L’économie espagnole, insensible au blocage politique

Le conservateur Mariano Rajoy se présentera à l'investiture le 30 août, sans aucune garantie de réussite. © AFP

L’Espagne se débat depuis huit mois dans une impasse politique qui n’empêche pas l’économie de progresser grâce à la consommation des ménages, l’internationalisation de ses grandes entreprises et la politique de la Banque centrale européenne, selon des analystes.

Près de deux mois après les élections législatives du 26 juin, les partis politiques commençaient à peine vendredi à négocier pour former un nouveau gouvernement. Le conservateur Mariano Rajoy se présentera à l’investiture le 30 août, sans aucune garantie de réussite, pour tenter d’éviter un nouveau scrutin. Ce serait le troisième en un an.

Pour le moment, “il y a peu de signe que ceci a un impact significatif” sur l’économie, indique Miguel Cardoso, économiste en chef de BBVA Research pour l’Espagne, à l’AFP.

En 2015, l’économie espagnole a été une des plus dynamiques des grands pays de la zone euro, avec une croissance de 3,2%, et accumule 12 trimestres consécutifs de hausse du produit intérieur brut depuis la sortie d’une profonde crise économique.

Cette dynamique, ajoute Miguel Cardoso, est stimulée par les dépenses des ménages, un des facteurs “les plus solides de l’économie espagnole”. BBVA Research prévoit “une croissance relativement forte” de ces dépenses, d’environ 3% sur un an au deuxième semestre.

Parallèlement, le chômage reflue.
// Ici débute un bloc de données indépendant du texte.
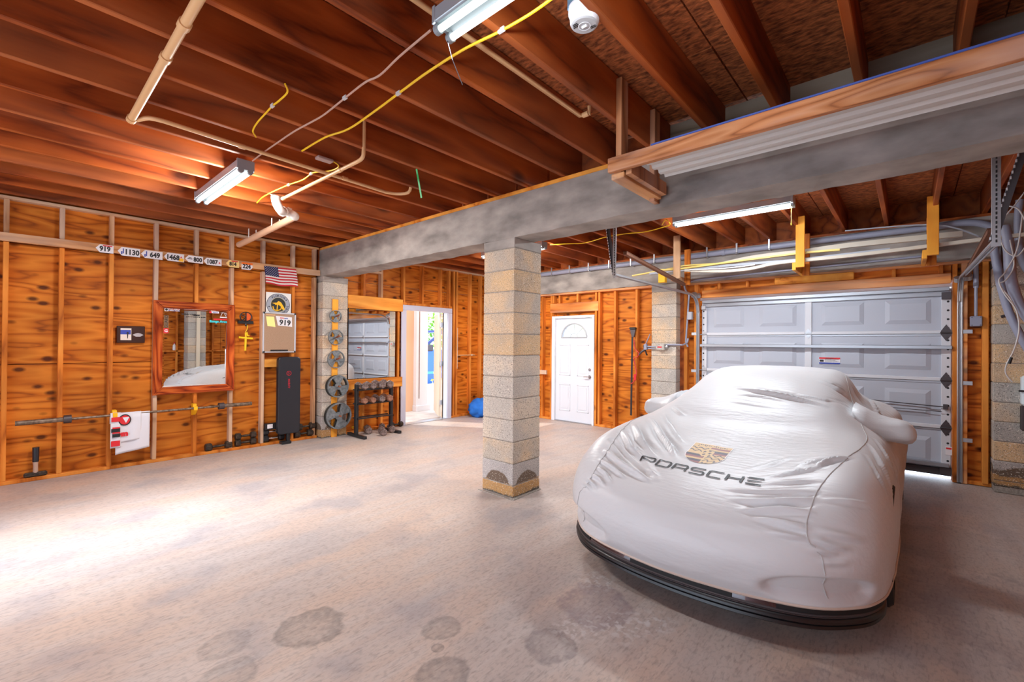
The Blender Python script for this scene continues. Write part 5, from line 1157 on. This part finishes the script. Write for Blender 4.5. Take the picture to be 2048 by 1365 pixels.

Mais à 20% de la population active au deuxième trimestre, il reste le plus important de la zone euro après la Grèce.

L’économie espagnole, la quatrième de la zone euro, a bénéficié comme ses voisines de la politique de la Banque centrale européenne (BCE). Avec ses rachats massifs de dettes publiques et privées et ses taux d’intérêt historiquement bas, l’institut offre des conditions de financement très favorables à l’Etat et aux entreprises.

“L’effet de l’intervention de la BCE a été deux fois plus fort en Espagne que dans d’autres pays”, autant pour les entreprises étranglées financièrement au pire de la crise entre 2008 à 2013, comme pour l’Etat dont le taux d’emprunt à 10 ans est passé sous 1%, constate José Carlos Diez, professeur en économie de l’université d’Alcala.

Carolina Morcos, analyste chez Renta4, explique que “les secteurs régulés sont les plus affectés”, par l’incertitude politique, citant l’énergie et la construction.

Un représentant du secteur énergétique ayant requis l’anonymat reconnaît qu’il y a de nombreuses questions en suspens, par exemple l’avenir des énergies renouvelables “auquel le blocage politique n’offre pas de solution, ni en bien, ni en mal”.

Du côté de la construction, le gouvernement a réduit les investissements dans les travaux publics ces derniers mois afin de réduire le déficit public. Ce déficit, de 5,1% du PIB en 2015, doit repasser sous les 3% en 2018 pour satisfaire la Commission européenne. Mais les groupes de BTP comme ACS, Acciona, Ferrovial, FCC ou OHL ont déjà cherché leur salut à l’étranger quand l’explosion d’une bulle immobilière en 2008 a paralysé la construction en Espagne.

D’autres signes sont plus inquiétants. Victoria Torre, analyste chez Self Bank, relève que “les volumes des échanges sont très bas” à la Bourse de Madrid, en dépit de la croissance économique.

Miguel Cardoso estime que “cette année, l’incertitude politique devrait amputer d’environ trois dixièmes la croissance économique”. Le gouvernement table sur 2,9% pour 2016. Le temps presse, avertit-il. Un choc externe ne peut pas être exclu et pour y faire face, “nous avons besoin d’un gouvernement capable de prendre des mesures”.